Alterations in child rights could also be part of the program, starting with lowering the voting age and decoupling children’s income from their parents, through high taxes on inheritance, and government payments to children in poverty. Another area of work could be an overhaul of the education system to give children more say in self-managing their own education, providing uniform funding for public schools (rather than property tax based funding), and free college education.

These programmatic aims could be part of a campaign that would open the door to gender equality, new living arrangements, and new opportunities for children to control their own lives.

Program Parameters

The above discussion of possible campaigns that we might sum together into a possible program is brief and in no way prescriptive. The campaigns could constitute a substantial part of a full movement or organization program, which would also, given the views of Fanfare, presumably also address matters of culture, politics, ecology, and international relations, at least–all to allow work in these critical domains, pushing forward consciousness, winning support and participation, winning gains that benefit people, planting seeds of the future in the present, etc. On the other hand, in a particular place, at a particular time, a program might very well have none of the mentioned campaigns and be the better for it.

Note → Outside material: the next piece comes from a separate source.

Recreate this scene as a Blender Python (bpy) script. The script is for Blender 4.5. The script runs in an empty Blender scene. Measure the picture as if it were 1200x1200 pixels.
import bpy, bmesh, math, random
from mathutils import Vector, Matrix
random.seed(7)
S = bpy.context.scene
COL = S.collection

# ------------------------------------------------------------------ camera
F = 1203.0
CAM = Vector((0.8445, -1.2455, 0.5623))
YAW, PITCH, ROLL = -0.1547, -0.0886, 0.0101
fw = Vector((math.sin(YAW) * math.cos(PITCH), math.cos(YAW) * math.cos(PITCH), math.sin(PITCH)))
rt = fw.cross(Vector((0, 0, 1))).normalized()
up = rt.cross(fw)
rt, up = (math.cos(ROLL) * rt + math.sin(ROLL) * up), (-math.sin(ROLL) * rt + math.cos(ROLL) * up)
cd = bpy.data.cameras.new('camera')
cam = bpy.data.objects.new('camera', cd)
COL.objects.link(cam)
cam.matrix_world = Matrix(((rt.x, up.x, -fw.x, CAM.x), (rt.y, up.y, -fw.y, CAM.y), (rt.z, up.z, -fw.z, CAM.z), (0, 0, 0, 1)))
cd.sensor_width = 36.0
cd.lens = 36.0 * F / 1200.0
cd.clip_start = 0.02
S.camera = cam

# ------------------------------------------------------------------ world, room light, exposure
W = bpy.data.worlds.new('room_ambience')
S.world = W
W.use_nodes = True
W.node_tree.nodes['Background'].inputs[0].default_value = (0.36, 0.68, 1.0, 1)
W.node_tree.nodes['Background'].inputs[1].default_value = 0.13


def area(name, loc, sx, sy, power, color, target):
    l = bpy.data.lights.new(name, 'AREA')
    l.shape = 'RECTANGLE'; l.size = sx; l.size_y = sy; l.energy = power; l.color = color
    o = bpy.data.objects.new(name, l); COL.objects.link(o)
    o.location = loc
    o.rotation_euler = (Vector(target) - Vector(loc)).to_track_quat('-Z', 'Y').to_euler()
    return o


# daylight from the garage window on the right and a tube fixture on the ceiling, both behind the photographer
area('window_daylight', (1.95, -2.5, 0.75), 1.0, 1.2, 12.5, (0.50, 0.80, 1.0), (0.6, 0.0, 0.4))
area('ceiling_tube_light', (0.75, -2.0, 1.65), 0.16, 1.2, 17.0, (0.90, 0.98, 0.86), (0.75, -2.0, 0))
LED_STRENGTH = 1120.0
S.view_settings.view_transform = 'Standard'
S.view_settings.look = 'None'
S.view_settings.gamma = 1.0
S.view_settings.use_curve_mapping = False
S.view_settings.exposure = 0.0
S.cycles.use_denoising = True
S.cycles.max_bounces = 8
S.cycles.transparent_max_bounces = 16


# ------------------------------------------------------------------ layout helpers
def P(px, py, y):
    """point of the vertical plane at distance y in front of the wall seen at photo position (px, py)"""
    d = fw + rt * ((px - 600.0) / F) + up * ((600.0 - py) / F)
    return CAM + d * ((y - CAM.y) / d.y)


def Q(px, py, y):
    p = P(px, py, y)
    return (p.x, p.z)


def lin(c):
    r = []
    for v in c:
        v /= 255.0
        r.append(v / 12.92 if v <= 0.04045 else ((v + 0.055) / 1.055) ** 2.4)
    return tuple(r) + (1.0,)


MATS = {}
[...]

In any event, a program doesn’t have to do everything imaginable or even everything desirable. A program is time bound. Maybe only a year’s program makes sense. It may well be confined to a city or region or country, or it could be international, and in any case, wouldn’t be mandatory for all actors, but would have some focusing on one part, others focusing on another part. And in any event it would be flexible, adapting in light of lessons regarding what works well, and what doesn’t. 

Campaigns and a program, modulating and morphing over time and from place to place, ideally contribute to a path forward, a path to where one wants to wind up.